Попутно заметим, что в русской литературе второй половины XIX века одновременно с социальной или коллективно-мифологической развивается и другая линия в истории загадочного незнакомца — старая романтическая, но с элиминированной или чаще подретушированной метафизикой: таинственный посетитель, пропавший сын, брат-наставник, секретный агент, вестник провидения и хранитель идеала (у Толстого, Достоевского, Лескова, потом — в феминизированном облике — у символистов). Но эта «персоналистическая» традиция (Asmo) deus ex machina в русской реалистической литературе требует отдельного исследования.

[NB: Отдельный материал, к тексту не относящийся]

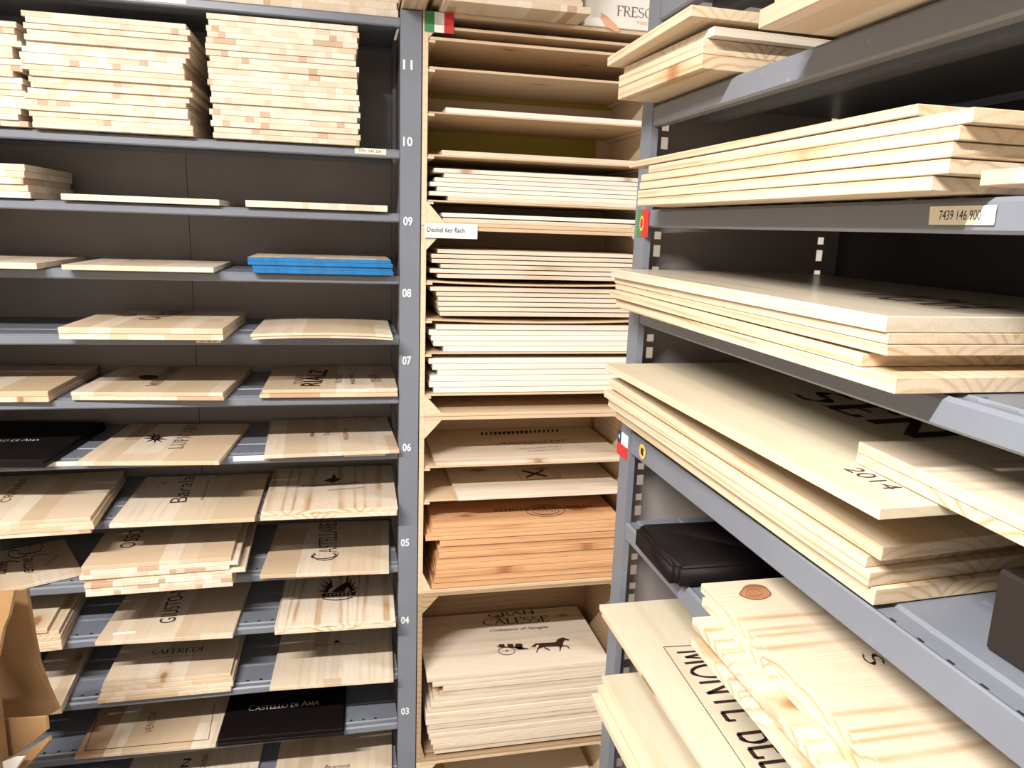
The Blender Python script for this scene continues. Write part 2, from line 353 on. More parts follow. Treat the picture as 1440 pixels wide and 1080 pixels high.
def roman_mesh(s, thick=.13, thin=.035, serif=True, small=None, track=.06, tilde=None):
    """capital lettering drawn with a broad pen; lower-case characters come out as small capitals"""
    bm = bmesh.new(); x = 0.0
    def quad(a, b, w):
        a = Vector(a); b = Vector(b); d = b-a
        if d.length < 1e-6: return
        n = Vector((-d.y, d.x)).normalized()*w/2; e = d.normalized()*w*0.12
        bm.faces.new([bm.verts.new((p.x, p.y, 0)) for p in (a-n-e, b-n+e, b+n+e, a+n-e)])
    for ch in s:
        k = 1.0 if (ch.isupper() or small is None) else small
        if ch.upper() not in RG: x += .3; continue
        adv, st, sf = RG[ch.upper()]
        for pl in st:
            for a, b in zip(pl, pl[1:]):
                d = Vector((b[0]-a[0], b[1]-a[1]))
                if d.length < 1e-6: continue
                d.normalize(); c = abs(d.x*0.30 + d.y*0.955)  # pen turned a little: '\' strokes heavy, '/' strokes light
                if d.y*d.x > 0: c = abs(-d.x*0.75 + d.y*0.6)
                quad((x+a[0]*k, a[1]*k), (x+b[0]*k, b[1]*k), (thin+(thick-thin)*c)*(k*.8+.2))
        if serif:
            for (a, b) in sf: quad((x+(a-.09)*k, b*k), (x+(a+.09)*k, b*k), thin*1.1)
        x += (adv+track)*k
    me = bpy.data.meshes.new('letters'); bm.to_mesh(me); bm.free()
    return me
def lay(me, A, B, h, z, mat, parent, name='lettering', flip=False, lift=0.0003, label=None, vdir=None):
    """lay a flat mesh on a surface: left end of the baseline at A, right end at B, height h"""
    xs = [v.co.x for v in me.vertices]; ys = [v.co.y for v in me.vertices]
    x0, x1, y0, y1 = min(xs), max(xs), min(ys), max(ys)
    A = Vector(A); B = Vector(B); ex = (B-A); L = ex.length; ex.normalize()
    ey = vdir if vdir is not None else Vector((0, 0, 1)).cross(ex)
    n = ex.cross(ey).normalized()
    for v in me.vertices:
        p = A + ex*((v.co.x-x0)/(x1-x0)*L) + ey*((v.co.y-y0)/max(1e-6, (y1-y0))*h) + n*lift
        v.co = p
    o = link(name, me, mat)
    if parent is not None:
        bpy.context.view_layer.update()
        o.parent = parent; o.matrix_parent_inverse = parent.matrix_world.inverted()
    if label: o['label'] = label
    return o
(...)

Вернемся к восприятию этого образа критиками-народниками. В их сознании вопрос о базаровском незнакомце естественно связывался с вопросом о том, кто и как может разгадать его тайну. «Таинственный незнакомец, — утверждал в конце XIX века Ив. Иванов в статье (речи) „Шевченко в кругу народных поэтов“, — остается неразрешимою загадкой для героев и героинь самых разнородных характеров». Отсюда, по мнению автора, вытекает особая миссия «народного поэта» (такого как Тарас Шевченко), который должен стать «одновременно трибуном, истолкователем и славой своего племени». Этот народный поэт-медиум («смесь» древнего Эдипа с некрасовским Гришей Добросклоновым) — «единственное, естественное звено между обществом и народом. Его устами „таинственный незнакомец“ открывает нам свои тайны, перестает быть мучительною загадкой для своих друзей и неопределенно-грозной темной силой для недругов. Блеск гения озаряет весь мир, откуда вышел поэт, и непоколебимо утверждает право этого мира на человеческое достоинство, на все высшие дары человеческой природы, — и, следовательно, на общие всем человеческие права»[147]. «Реалистические» писатели и поэты при таком подходе превращаются в героев своеобразного социально-готического романа, посвященного разгадке «таинственного незнакомца» — русского народа-сфинкса.